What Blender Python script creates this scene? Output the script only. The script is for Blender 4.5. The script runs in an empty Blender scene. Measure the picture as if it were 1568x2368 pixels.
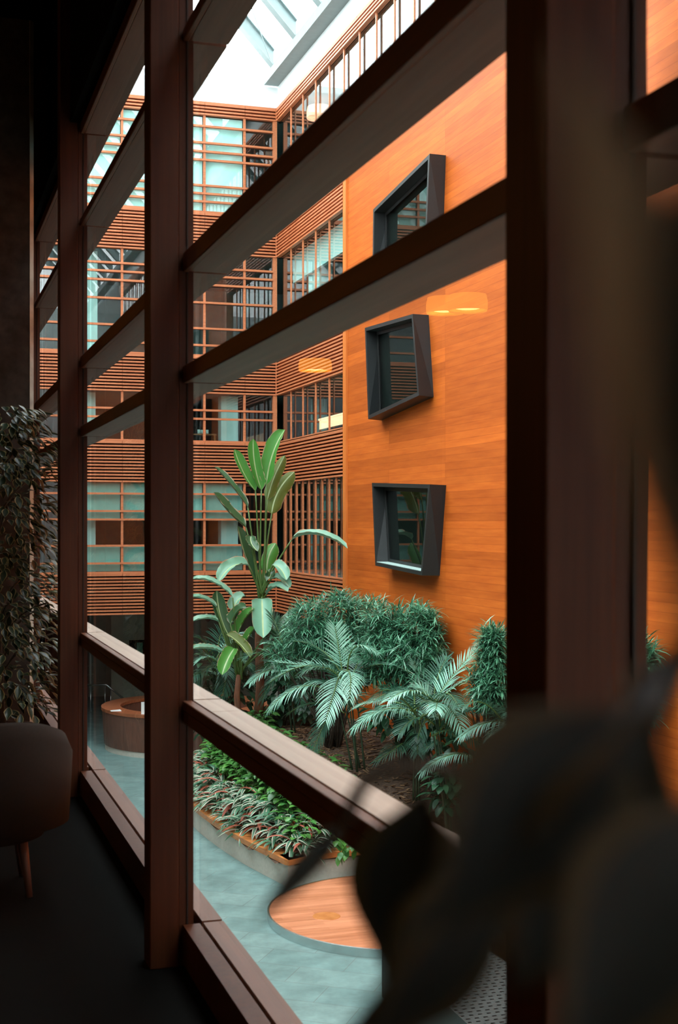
import bpy, math, random
from mathutils import Vector, Matrix
R = random.Random(7)
PI = math.pi
scene = bpy.context.scene
C = scene.collection

# ------------------------------------------------------------------ camera, sky, exposure
EYE = 5.9                      # eye height above the atrium floor
F_PX = 3100.0                  # focal length in pixels of the 1568 x 2368 frame
TH = math.atan(979.0 / F_PX)   # the view turns right of the window wall by this much
CT, ST = math.cos(TH), math.sin(TH)
cam_d = bpy.data.cameras.new('camera')
cam = bpy.data.objects.new('camera', cam_d); C.objects.link(cam)
cam.location = (0, 0, EYE)
cam.rotation_euler = (PI / 2, 0, -TH)
cam_d.sensor_fit = 'HORIZONTAL'
cam_d.sensor_width = 24.0
cam_d.lens = F_PX / 1568 * 24.0
cam_d.shift_y = 26.0 / 1568
cam_d.clip_start = 0.01
cam_d.clip_end = 300
cam_d.dof.use_dof = True
cam_d.dof.focus_distance = 21.0
cam_d.dof.aperture_fstop = 7.3
scene.camera = cam

world = bpy.data.worlds.new('sky'); scene.world = world
world.use_nodes = True
bg = world.node_tree.nodes['Background']
bg.inputs[0].default_value = (0.90, 0.98, 1.0, 1)
bg.inputs[1].default_value = 7.5
pl = bpy.data.lights.new('skylight_portal', 'AREA')
pl.shape = 'RECTANGLE'; pl.size = 16.0; pl.size_y = 41.0; pl.cycles.is_portal = True
plo = bpy.data.objects.new('skylight_portal', pl); C.objects.link(plo)
plo.location = (1.0, 14.6, 18.05)

scene.view_settings.view_transform = 'Standard'
scene.view_settings.look = 'None'
scene.view_settings.gamma = 1
scene.view_settings.exposure = 0.3
scene.view_settings.use_curve_mapping = False
scene.cycles.use_denoising = True
scene.cycles.max_bounces = 10
scene.cycles.transparent_max_bounces = 32
scene.cycles.sample_clamp_indirect = 8.0

def at(px, py, d):
    """the world point seen at pixel (px, py) at depth d"""
    r = (px - 784.0) / F_PX * d
    return Vector((d * ST + r * CT, d * CT - r * ST, EYE + (1210.0 - py) * d / F_PX))
def at_x(px, py, X):
    return at(px, py, F_PX * X / ((px + 195.0) * CT))

# ------------------------------------------------------------------ materials
def new_mat(name):
    m = bpy.data.materials.new(name); m.use_nodes = True
    nt = m.node_tree
    return m, nt, nt.nodes['Principled BSDF']
def N(nt, t, **kw):
    n = nt.nodes.new(t)
    for k, v in kw.items(): setattr(n, k, v)
    return n
def ramp(nt, stops):
    r = N(nt, 'ShaderNodeValToRGB')
    els = r.color_ramp.elements
    while len(els) < len(stops): els.new(0.5)
    for e, (p, c) in zip(els, stops):
        e.position = p; e.color = (*c, 1)
    return r
def mix(nt, a, b, fac, mode='MIX'):
    n = N(nt, 'ShaderNodeMix', data_type='RGBA', blend_type=mode)
    for sock, val in ((n.inputs[0], fac), (n.inputs[6], a), (n.inputs[7], b)):
        if hasattr(val, 'node'): nt.links.new(val, sock)
        elif isinstance(val, (int, float)): sock.default_value = val
        else: sock.default_value = (*val, 1)
    return n.outputs[2]

def plain(name, col, rough=0.6, metal=0.0, spec=0.5, noise=0.15, nscale=6.0, bump=0.0):
    m, nt, p = new_mat(name)
    tc = N(nt, 'ShaderNodeTexCoord')
    nz = N(nt, 'ShaderNodeTexNoise'); nz.inputs['Scale'].default_value = nscale; nz.inputs['Detail'].default_value = 6
    nt.links.new(tc.outputs['Object'], nz.inputs['Vector'])
    lo = tuple(c * (1 - noise) for c in col); hi = tuple(min(1, c * (1 + noise)) for c in col)
    r = ramp(nt, [(0.3, lo), (0.7, hi)])
    nt.links.new(nz.outputs['Fac'], r.inputs[0])
    nt.links.new(r.outputs[0], p.inputs['Base Color'])
    p.inputs['Roughness'].default_value = rough
    p.inputs['Metallic'].default_value = metal
    p.inputs['Specular IOR Level'].default_value = spec
    if bump:
        b = N(nt, 'ShaderNodeBump'); b.inputs['Strength'].default_value = bump
        nt.links.new(nz.outputs['Fac'], b.inputs['Height']); nt.links.new(b.outputs[0], p.inputs['Normal'])
    return m

def wood(name, dark, light, grain=(1, 30, 30), rough=0.45, planks=None, spec=0.4, off=0.0, row2=0.5, shift=0.0):
    """grain is the texture scale along x, y, z: small along the fibre"""
    m, nt, p = new_mat(name)
    tc = N(nt, 'ShaderNodeTexCoord')
    mp = N(nt, 'ShaderNodeMapping'); mp.inputs['Scale'].default_value = grain
    nt.links.new(tc.outputs['Object'], mp.inputs['Vector'])
    nz = N(nt, 'ShaderNodeTexNoise'); nz.inputs['Scale'].default_value = 1.0; nz.inputs['Detail'].default_value = 8
    nz.inputs['Roughness'].default_value = 0.62
    nt.links.new(mp.outputs[0], nz.inputs['Vector'])
    r = ramp(nt, [(0.32, dark), (0.68, light)])
    nt.links.new(nz.outputs['Fac'], r.inputs[0])
    col = r.outputs[0]
    if planks:
        # planks = (swizzle, plank length, row height, panel length)
        sw, pw, ph, panel = planks
        sx = N(nt, 'ShaderNodeSeparateXYZ'); cx = N(nt, 'ShaderNodeCombineXYZ')
        nt.links.new(tc.outputs['Object'], sx.inputs[0])
        ad = N(nt, 'ShaderNodeMath', operation='ADD'); ad.inputs[1].default_value = shift; nt.links.new(sx.outputs[sw[0]], ad.inputs[0]); nt.links.new(ad.outputs[0], cx.inputs[0]); nt.links.new(sx.outputs[sw[1]], cx.inputs[1])
        b = N(nt, 'ShaderNodeTexBrick'); b.offset = off; b.offset_frequency = 2
        b.inputs['Scale'].default_value = 1.0; b.inputs['Brick Width'].default_value = pw; b.inputs['Row Height'].default_value = ph
        b.inputs['Mortar Size'].default_value = 0.0
        b.inputs['Color1'].default_value = (0.80, 0.76, 0.70, 1); b.inputs['Color2'].default_value = (1.1, 1.12, 1.15, 1)
        nt.links.new(cx.outputs[0], b.inputs['Vector'])
        col = mix(nt, col, b.outputs['Color'], 1.0, 'MULTIPLY')
        b2 = N(nt, 'ShaderNodeTexBrick'); b2.offset = 0.0
        b2.inputs['Scale'].default_value = 1.0; b2.inputs['Brick Width'].default_value = panel; b2.inputs['Row Height'].default_value = ph * row2
        b2.inputs['Mortar Size'].default_value = 0.006; b2.inputs['Mortar Smooth'].default_value = 0.3
        b2.inputs['Color1'].default_value = (1, 1, 1, 1); b2.inputs['Color2'].default_value = (0.9, 0.9, 0.9, 1); b2.inputs['Mortar'].default_value = (0.76, 0.70, 0.66, 1)
        nt.links.new(cx.outputs[0], b2.inputs['Vector'])
        col = mix(nt, col, b2.outputs['Color'], 1.0, 'MULTIPLY')
    nt.links.new(col, p.inputs['Base Color'])
    p.inputs['Roughness'].default_value = rough
    p.inputs['Specular IOR Level'].default_value = spec
    bm = N(nt, 'ShaderNodeBump'); bm.inputs['Strength'].default_value = 0.06
    nt.links.new(nz.outputs['Fac'], bm.inputs['Height']); nt.links.new(bm.outputs[0], p.inputs['Normal'])
    return m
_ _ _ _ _
Directions: Pick out each line containing the string "this" and copy it.

Exercise response:
What Blender Python script creates this scene? Output the script only. The script is for Blender 4.5. The script runs in an empty Blender scene. Measure the picture as if it were 1568x2368 pixels.
TH = math.atan(979.0 / F_PX)   # the view turns right of the window wall by this much